Angelus-Mortis wrote:
That's right. At least if there's something the entire face of humanity fears, it would be loneliness. Technically, that makes us pretty strong to be able to have no fear of loneliness.
Jainaday wrote:
Strong, or stupid... It can be very hard to hang on to one's sanity without meaningful human contact. . .
I find these notions to be in fascinating contrast... I find myself pondering the meaning of the word "meaningful"; for for me, human contact or not has nothing to do with feelings of loneliness. As I've been overheard saying recently, I feel most lonely in the middle of a crowded room. For me, human contact only serves to increase my level of loneliness, for it does little more than remind me how different I am.

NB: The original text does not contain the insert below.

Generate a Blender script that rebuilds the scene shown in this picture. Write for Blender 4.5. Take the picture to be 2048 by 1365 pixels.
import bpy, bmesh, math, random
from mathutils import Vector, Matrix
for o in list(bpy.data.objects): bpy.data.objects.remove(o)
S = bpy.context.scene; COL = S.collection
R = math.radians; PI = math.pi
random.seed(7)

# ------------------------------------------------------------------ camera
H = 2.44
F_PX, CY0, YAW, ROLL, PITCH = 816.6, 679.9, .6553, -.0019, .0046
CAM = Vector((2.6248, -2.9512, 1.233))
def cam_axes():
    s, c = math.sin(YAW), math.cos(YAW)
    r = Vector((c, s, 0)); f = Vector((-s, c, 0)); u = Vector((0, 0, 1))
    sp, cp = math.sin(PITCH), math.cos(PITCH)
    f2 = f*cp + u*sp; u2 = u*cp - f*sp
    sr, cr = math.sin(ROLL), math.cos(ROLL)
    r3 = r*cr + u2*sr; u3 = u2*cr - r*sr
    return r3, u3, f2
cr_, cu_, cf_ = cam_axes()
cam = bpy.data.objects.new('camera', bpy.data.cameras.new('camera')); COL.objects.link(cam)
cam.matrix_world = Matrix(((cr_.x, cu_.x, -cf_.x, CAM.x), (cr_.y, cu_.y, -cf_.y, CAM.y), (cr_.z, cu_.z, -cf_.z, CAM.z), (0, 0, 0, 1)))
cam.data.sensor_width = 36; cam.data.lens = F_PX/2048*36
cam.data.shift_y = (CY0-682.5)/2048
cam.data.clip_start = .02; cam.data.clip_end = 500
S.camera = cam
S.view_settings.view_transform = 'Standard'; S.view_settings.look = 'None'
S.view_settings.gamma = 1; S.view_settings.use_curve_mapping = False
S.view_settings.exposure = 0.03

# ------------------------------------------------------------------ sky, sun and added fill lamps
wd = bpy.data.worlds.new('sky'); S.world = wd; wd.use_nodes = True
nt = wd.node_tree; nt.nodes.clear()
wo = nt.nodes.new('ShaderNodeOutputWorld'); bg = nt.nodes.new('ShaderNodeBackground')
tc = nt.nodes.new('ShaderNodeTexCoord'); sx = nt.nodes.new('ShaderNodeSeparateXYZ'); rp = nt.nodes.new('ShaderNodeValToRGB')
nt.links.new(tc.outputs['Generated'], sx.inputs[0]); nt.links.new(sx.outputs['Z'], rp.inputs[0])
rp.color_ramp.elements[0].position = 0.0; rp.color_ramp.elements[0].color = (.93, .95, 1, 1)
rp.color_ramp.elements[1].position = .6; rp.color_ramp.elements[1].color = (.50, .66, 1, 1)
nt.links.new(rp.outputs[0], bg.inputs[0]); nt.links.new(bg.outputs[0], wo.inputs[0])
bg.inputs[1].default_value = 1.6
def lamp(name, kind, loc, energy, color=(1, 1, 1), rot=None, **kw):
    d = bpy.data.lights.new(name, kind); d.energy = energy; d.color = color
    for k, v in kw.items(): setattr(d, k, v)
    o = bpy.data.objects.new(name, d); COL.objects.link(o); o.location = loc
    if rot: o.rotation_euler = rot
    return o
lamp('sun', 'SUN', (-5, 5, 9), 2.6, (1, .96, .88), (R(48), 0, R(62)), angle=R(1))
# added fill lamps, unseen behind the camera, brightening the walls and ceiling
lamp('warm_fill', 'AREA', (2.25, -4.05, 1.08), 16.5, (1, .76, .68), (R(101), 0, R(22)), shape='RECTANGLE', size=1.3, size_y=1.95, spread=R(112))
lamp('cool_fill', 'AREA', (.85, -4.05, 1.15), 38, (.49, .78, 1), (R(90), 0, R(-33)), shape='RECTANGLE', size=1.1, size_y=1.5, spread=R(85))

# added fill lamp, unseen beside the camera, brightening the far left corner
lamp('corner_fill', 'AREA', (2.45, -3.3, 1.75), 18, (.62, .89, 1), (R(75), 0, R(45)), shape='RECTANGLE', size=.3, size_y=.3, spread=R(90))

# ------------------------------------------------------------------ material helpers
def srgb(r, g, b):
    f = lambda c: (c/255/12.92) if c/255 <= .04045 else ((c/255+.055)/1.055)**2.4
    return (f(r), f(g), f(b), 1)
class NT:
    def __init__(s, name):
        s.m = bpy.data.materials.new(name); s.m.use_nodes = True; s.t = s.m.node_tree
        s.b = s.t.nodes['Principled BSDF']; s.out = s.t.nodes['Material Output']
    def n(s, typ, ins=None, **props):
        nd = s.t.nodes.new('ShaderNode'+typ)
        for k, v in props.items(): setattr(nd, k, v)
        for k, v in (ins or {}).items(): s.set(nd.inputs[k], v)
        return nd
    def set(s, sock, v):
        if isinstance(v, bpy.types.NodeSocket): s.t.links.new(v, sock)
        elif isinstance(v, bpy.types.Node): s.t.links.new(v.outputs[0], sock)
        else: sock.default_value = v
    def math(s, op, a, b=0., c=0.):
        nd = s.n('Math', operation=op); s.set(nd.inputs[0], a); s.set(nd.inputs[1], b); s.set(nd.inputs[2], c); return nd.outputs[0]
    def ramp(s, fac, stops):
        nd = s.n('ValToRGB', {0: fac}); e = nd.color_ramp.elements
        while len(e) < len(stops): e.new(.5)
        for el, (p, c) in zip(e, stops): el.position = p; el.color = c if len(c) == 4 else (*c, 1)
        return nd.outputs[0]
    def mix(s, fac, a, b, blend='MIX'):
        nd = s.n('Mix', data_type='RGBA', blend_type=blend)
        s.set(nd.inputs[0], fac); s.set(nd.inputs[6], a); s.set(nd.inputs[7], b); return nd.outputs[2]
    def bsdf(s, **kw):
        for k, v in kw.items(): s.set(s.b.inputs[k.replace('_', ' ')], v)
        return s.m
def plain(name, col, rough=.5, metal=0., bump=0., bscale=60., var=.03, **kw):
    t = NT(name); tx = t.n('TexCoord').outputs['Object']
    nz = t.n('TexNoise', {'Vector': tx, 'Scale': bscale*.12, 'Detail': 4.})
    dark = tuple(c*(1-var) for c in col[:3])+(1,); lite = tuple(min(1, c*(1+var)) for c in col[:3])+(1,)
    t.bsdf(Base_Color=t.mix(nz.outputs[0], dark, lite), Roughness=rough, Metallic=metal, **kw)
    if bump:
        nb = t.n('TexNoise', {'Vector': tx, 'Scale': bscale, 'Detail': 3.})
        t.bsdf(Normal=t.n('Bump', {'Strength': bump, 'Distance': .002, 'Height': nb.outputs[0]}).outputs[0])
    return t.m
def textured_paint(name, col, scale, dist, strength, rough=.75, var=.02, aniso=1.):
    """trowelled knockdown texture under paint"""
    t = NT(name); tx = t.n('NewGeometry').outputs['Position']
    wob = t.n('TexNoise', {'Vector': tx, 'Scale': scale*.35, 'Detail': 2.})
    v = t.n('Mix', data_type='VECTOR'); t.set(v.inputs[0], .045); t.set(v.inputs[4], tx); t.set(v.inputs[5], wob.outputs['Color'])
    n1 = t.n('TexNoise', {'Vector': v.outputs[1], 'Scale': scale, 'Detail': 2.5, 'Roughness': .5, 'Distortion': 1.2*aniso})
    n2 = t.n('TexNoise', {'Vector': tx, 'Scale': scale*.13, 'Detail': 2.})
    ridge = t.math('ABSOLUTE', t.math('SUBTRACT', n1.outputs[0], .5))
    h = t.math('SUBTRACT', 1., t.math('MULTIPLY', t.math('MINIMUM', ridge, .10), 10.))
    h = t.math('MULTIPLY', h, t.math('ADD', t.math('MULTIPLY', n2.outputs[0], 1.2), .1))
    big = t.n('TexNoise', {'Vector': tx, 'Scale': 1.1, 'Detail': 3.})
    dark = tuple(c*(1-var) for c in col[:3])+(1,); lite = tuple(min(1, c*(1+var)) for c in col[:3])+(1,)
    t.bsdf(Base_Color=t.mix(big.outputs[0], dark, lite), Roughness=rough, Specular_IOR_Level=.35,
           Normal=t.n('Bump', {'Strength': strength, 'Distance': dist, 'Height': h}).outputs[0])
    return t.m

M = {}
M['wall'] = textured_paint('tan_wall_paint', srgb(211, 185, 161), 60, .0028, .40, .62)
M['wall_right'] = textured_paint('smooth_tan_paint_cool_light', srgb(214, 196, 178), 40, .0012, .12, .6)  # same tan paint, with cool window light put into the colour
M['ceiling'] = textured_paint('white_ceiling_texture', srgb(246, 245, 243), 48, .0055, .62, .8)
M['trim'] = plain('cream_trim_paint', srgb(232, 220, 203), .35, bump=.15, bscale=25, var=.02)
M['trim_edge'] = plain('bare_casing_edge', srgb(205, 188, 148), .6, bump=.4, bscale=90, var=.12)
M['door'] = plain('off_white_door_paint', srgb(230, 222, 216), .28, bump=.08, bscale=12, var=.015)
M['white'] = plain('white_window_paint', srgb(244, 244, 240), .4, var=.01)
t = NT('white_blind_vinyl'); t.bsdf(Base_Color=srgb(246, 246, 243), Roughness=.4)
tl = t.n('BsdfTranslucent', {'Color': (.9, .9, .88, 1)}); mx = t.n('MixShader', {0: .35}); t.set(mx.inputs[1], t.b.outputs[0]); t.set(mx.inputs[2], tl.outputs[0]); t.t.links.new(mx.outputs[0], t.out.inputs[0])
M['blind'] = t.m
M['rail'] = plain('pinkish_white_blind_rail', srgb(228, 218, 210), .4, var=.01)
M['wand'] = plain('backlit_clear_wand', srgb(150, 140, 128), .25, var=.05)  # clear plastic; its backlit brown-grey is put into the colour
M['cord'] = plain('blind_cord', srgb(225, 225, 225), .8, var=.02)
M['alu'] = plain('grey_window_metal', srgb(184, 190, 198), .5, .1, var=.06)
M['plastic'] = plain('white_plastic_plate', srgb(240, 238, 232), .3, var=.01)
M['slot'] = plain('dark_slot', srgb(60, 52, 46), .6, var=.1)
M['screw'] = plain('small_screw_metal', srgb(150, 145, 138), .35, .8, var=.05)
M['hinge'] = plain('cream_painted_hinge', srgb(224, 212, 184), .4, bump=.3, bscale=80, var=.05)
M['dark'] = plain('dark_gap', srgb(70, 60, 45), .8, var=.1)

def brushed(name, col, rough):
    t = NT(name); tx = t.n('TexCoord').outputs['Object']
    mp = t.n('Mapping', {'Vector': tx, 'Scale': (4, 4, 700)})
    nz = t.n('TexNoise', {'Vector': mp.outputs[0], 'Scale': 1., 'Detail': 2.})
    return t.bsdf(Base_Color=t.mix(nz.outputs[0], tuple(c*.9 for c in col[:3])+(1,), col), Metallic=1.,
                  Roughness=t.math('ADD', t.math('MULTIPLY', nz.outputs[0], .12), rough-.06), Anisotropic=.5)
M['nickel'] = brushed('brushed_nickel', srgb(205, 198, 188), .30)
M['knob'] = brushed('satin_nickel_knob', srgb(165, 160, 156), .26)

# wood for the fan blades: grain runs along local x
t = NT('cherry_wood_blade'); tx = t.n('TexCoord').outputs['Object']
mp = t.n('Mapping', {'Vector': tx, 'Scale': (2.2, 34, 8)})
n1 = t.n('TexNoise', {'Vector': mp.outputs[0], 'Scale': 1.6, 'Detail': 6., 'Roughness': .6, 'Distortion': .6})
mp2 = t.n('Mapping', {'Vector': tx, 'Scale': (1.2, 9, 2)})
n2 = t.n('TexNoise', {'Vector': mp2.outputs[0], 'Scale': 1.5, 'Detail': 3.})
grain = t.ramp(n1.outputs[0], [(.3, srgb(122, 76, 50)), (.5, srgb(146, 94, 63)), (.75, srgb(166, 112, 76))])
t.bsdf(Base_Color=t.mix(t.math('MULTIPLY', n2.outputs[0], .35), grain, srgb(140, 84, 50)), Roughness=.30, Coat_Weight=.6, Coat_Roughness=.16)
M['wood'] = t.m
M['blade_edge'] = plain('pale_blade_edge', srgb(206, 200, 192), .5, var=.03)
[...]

When I am alone, I feel little of loneliness, for as I consider myself to be unique to the point of being not even human, is not the natural state of one who is unique to be alone? I do not know. There is some loneliness in such feelings of uniqueness, and I do not like the feeling; I have lived with it all of my life though, and more or less learned to not worry about it (and I certainly do not fear it); does that make me strong? I know not. Loneliness simply seems inherent to my condition in this existence.
"Sanity" is another interesting notion, for I often feel that my own is slipping away. Part of me believes that more human contact would only accelerate this process (and I'm pretty sure I'm right about that); but then I get back to that word "meaningful". I'm not sure I know how to do that, have meaningful contact with humans. I have a few close friends, and I enjoy talking to them from time to time; that's probably meaningful; but is it enough? Is it enough to stop my inevitable slide into madness? I wonder...
I have not the slightest fear of total isolation; am I strong, or stupid? Perhaps that is confusion or bravado on my part, but I feel I'm right. I've heard that typical humans do tend to go crazy when they are placed in isolation. Take a typical man or woman, lock her/him in isolation with all other needs reasonably provided for, and I understand that human will tend go to bonkers after a while. Me? I honestly doubt it would effect me at all; the notion sounds more like peaceful bliss to me. But once again, thinking about this reminds me of how different I am, and so comes the feeling of loneliness...
Strong? Stupid? I am simply what I am…
Good fortune,
- Icarus is the last of his kind...
_________________
Please forgive me if, in the heat of battle, I sometimes forget which side I'm on.